>> Start

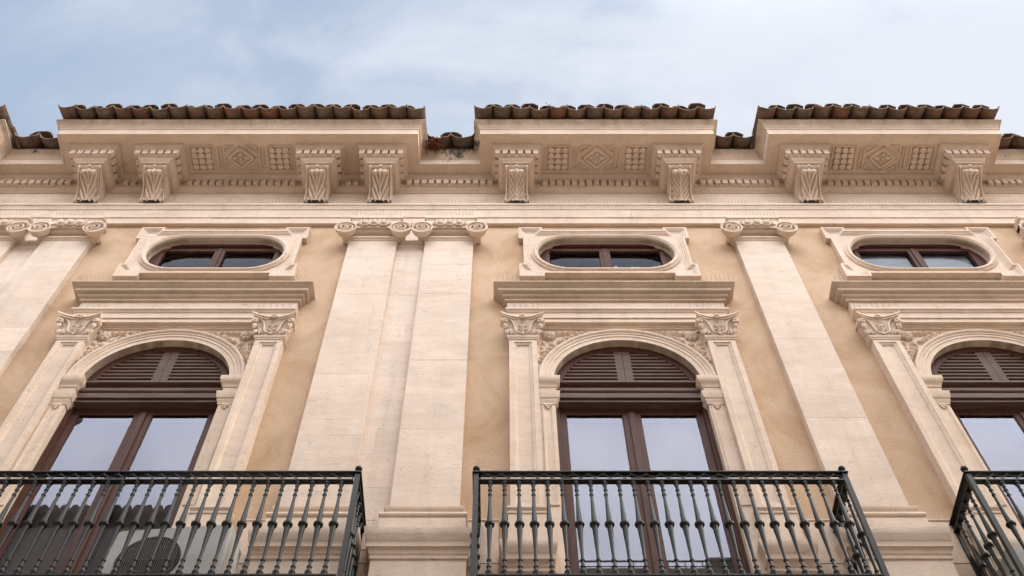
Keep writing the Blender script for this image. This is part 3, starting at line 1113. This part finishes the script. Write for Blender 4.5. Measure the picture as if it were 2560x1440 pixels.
    for sgn in (-1, 1):
        xc = X + sgn * 1.054
        if comp_src is None:
            comp_src = build(composite(), 'capital', 'stone', S, (0, 0, 11.285))
            place(comp_src, S, (xc, 0, 11.285))
        else:
            dup(comp_src, S, (xc, 0, 11.285))
    # lintel entablature and hood
    mh = MB()
    mh.box(X - 1.200, X + 1.200, -.100, 0, 11.5985, 11.664)
    mh.box(X - 1.206, X + 1.206, -.114, 0, 11.6645, 11.763)
    p1 = [(X - 1.206, 0), (X - 1.206, -.114), (X + 1.206, -.114), (X + 1.206, 0)]
    mh.sweep(p1, [(0, 11.7635), (.008, 11.7635), (.010, 11.772), (.022, 11.79), (.024, 11.798), (.034, 11.80), (.034, 11.828), (-.03, 11.834)], PLAN)
    xa = X - 1.223
    for f0, f1 in ((0, .27), (.27, .40), (.40, .78), (.78, 1)):
        mh.box(xa + 2.446 * f0 + .001, xa + 2.446 * f1 - .001, -.080 - R.uniform(0, .002), 0, 11.82, 12.055)
    build(mh, 'lintel', 'stone', S, (X, 0, 11.6))
    mh = MB()
    p2 = [(X - 1.223, 0), (X - 1.223, -.080), (X + 1.223, -.080), (X + 1.223, 0)]
    mh.sweep(p2, [(0, 12.050), (.026, 12.050), (.026, 12.084), (.032, 12.092), (.050, 12.098), (.058, 12.105), (.058, 12.150), (.066, 12.155), (.098, 12.158), (.098, 12.204), (.105, 12.209),
                  (.112, 12.212), (.126, 12.230), (.146, 12.248), (.153, 12.252), (.153, 12.270), (-.06, 12.290)], PLAN)
    build(mh, 'hood', 'hood', S, (X, 0, 12.05))
    # spandrel carving
    for sgn in (-1, 1):
        ml = MB()
        yb = -.028
        rr = random.Random(5)
        # rose
        fx, fz = X + sgn * .765, 11.395
        for k in range(7):
            a = k * 2 * pi / 7
            ml.ball((fx + .046 * cos(a), yb - .016, fz + .046 * sin(a)), .028, .030, .024, 9, 7)
        for k in range(4):
            a = k * pi / 2 + .4
            ml.ball((fx + .017 * cos(a), yb - .034, fz + .017 * sin(a)), .016, .018, .016, 8, 6)
        # garland following the arch, downwards and inwards
        for a_deg in range(42, 22, -4):
            a = radians(a_deg - 2)
            r = RE + .045
            px_, pz_ = X + sgn * r * cos(a), SPZ + r * sin(a)
            if abs(px_ - X) > .868: continue
            ml.leaf((px_, yb, pz_), (a - pi / 2) if sgn > 0 else (pi - (a - pi / 2)), .095, .036, .052)
        for a_deg in range(30, 66, 5):
            a = radians(a_deg)
            r = RE + .105
            px_, pz_ = r * cos(a), SPZ + r * sin(a)
            if px_ < .85 and pz_ < 11.49 and (px_ - .765) ** 2 + (pz_ - 11.395) ** 2 > .006:
                ml.leaf((X + sgn * px_, yb, pz_), (a - pi / 2 - .5) if sgn > 0 else (pi - (a - pi / 2 - .5)), .085, .028, .042)
        for i, x in enumerate((.82, .84, .85)):
            ml.leaf((X + sgn * x, yb, 11.30 - i * .085), -pi / 2 + sgn * .35, .09, .028, .040)
            ml.leaf((X + sgn * (x - .05), yb, 11.27 - i * .085), -pi / 2 - sgn * .45, .09, .030, .045)
        for a_deg in range(47, 70, 4):
            a = radians(a_deg)
            r = RE + .036 + (.02 if a_deg < 55 else 0)
            ml.leaf((X + sgn * r * cos(a), yb, SPZ + r * sin(a)), (a + pi / 2) if sgn > 0 else (pi - a - pi / 2), .10, .032, .050)
        for i in range(6):
            x = .72 - i * .062
            ml.leaf((X + sgn * x, yb, 11.452 + i * .006), pi + .25 if sgn > 0 else -.25, .092, .028, .042)
        for k in range(4):
            ml.leaf((X + sgn * .855, yb, 11.47 - k * .035), (.5 if sgn < 0 else pi - .5), .05, .012, .016)
        ml.tube([(X + sgn * .85, yb - .006, 10.93), (X + sgn * .80, yb - .006, 11.12), (X + sgn * .75, yb - .008, 11.30)], .007, 5)
        ml.ball((X + sgn * .845, yb - .01, 11.50), .02, .02, .024, 8, 6)
        build(ml, 'spandrel_carving', 'stone', S, (X + sgn * .7, yb, 11.3))
    return S
for X in WX:
    window_surround(X)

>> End

Reproduce the full listing faithfully, but do not carry over any pictures.

__SOLUTION TO THIS TASK__:
Keep writing the Blender script for this image. This is part 3, starting at line 1113. This part finishes the script. Write for Blender 4.5. Measure the picture as if it were 2560x1440 pixels.
    for sgn in (-1, 1):
        xc = X + sgn * 1.054
        if comp_src is None:
            comp_src = build(composite(), 'capital', 'stone', S, (0, 0, 11.285))
            place(comp_src, S, (xc, 0, 11.285))
        else:
            dup(comp_src, S, (xc, 0, 11.285))
    # lintel entablature and hood
    mh = MB()
    mh.box(X - 1.200, X + 1.200, -.100, 0, 11.5985, 11.664)
    mh.box(X - 1.206, X + 1.206, -.114, 0, 11.6645, 11.763)
    p1 = [(X - 1.206, 0), (X - 1.206, -.114), (X + 1.206, -.114), (X + 1.206, 0)]
    mh.sweep(p1, [(0, 11.7635), (.008, 11.7635), (.010, 11.772), (.022, 11.79), (.024, 11.798), (.034, 11.80), (.034, 11.828), (-.03, 11.834)], PLAN)
    xa = X - 1.223
    for f0, f1 in ((0, .27), (.27, .40), (.40, .78), (.78, 1)):
        mh.box(xa + 2.446 * f0 + .001, xa + 2.446 * f1 - .001, -.080 - R.uniform(0, .002), 0, 11.82, 12.055)
    build(mh, 'lintel', 'stone', S, (X, 0, 11.6))
    mh = MB()
    p2 = [(X - 1.223, 0), (X - 1.223, -.080), (X + 1.223, -.080), (X + 1.223, 0)]
    mh.sweep(p2, [(0, 12.050), (.026, 12.050), (.026, 12.084), (.032, 12.092), (.050, 12.098), (.058, 12.105), (.058, 12.150), (.066, 12.155), (.098, 12.158), (.098, 12.204), (.105, 12.209),
                  (.112, 12.212), (.126, 12.230), (.146, 12.248), (.153, 12.252), (.153, 12.270), (-.06, 12.290)], PLAN)
    build(mh, 'hood', 'hood', S, (X, 0, 12.05))
    # spandrel carving
    for sgn in (-1, 1):
        ml = MB()
        yb = -.028
        rr = random.Random(5)
        # rose
        fx, fz = X + sgn * .765, 11.395
        for k in range(7):
            a = k * 2 * pi / 7
            ml.ball((fx + .046 * cos(a), yb - .016, fz + .046 * sin(a)), .028, .030, .024, 9, 7)
        for k in range(4):
            a = k * pi / 2 + .4
            ml.ball((fx + .017 * cos(a), yb - .034, fz + .017 * sin(a)), .016, .018, .016, 8, 6)
        # garland following the arch, downwards and inwards
        for a_deg in range(42, 22, -4):
            a = radians(a_deg - 2)
            r = RE + .045
            px_, pz_ = X + sgn * r * cos(a), SPZ + r * sin(a)
            if abs(px_ - X) > .868: continue
            ml.leaf((px_, yb, pz_), (a - pi / 2) if sgn > 0 else (pi - (a - pi / 2)), .095, .036, .052)
        for a_deg in range(30, 66, 5):
            a = radians(a_deg)
            r = RE + .105
            px_, pz_ = r * cos(a), SPZ + r * sin(a)
            if px_ < .85 and pz_ < 11.49 and (px_ - .765) ** 2 + (pz_ - 11.395) ** 2 > .006:
                ml.leaf((X + sgn * px_, yb, pz_), (a - pi / 2 - .5) if sgn > 0 else (pi - (a - pi / 2 - .5)), .085, .028, .042)
        for i, x in enumerate((.82, .84, .85)):
            ml.leaf((X + sgn * x, yb, 11.30 - i * .085), -pi / 2 + sgn * .35, .09, .028, .040)
            ml.leaf((X + sgn * (x - .05), yb, 11.27 - i * .085), -pi / 2 - sgn * .45, .09, .030, .045)
        for a_deg in range(47, 70, 4):
            a = radians(a_deg)
            r = RE + .036 + (.02 if a_deg < 55 else 0)
            ml.leaf((X + sgn * r * cos(a), yb, SPZ + r * sin(a)), (a + pi / 2) if sgn > 0 else (pi - a - pi / 2), .10, .032, .050)
        for i in range(6):
            x = .72 - i * .062
            ml.leaf((X + sgn * x, yb, 11.452 + i * .006), pi + .25 if sgn > 0 else -.25, .092, .028, .042)
        for k in range(4):
            ml.leaf((X + sgn * .855, yb, 11.47 - k * .035), (.5 if sgn < 0 else pi - .5), .05, .012, .016)
        ml.tube([(X + sgn * .85, yb - .006, 10.93), (X + sgn * .80, yb - .006, 11.12), (X + sgn * .75, yb - .008, 11.30)], .007, 5)
        ml.ball((X + sgn * .845, yb - .01, 11.50), .02, .02, .024, 8, 6)
        build(ml, 'spandrel_carving', 'stone', S, (X + sgn * .7, yb, 11.3))
    return S
for X in WX:
    window_surround(X)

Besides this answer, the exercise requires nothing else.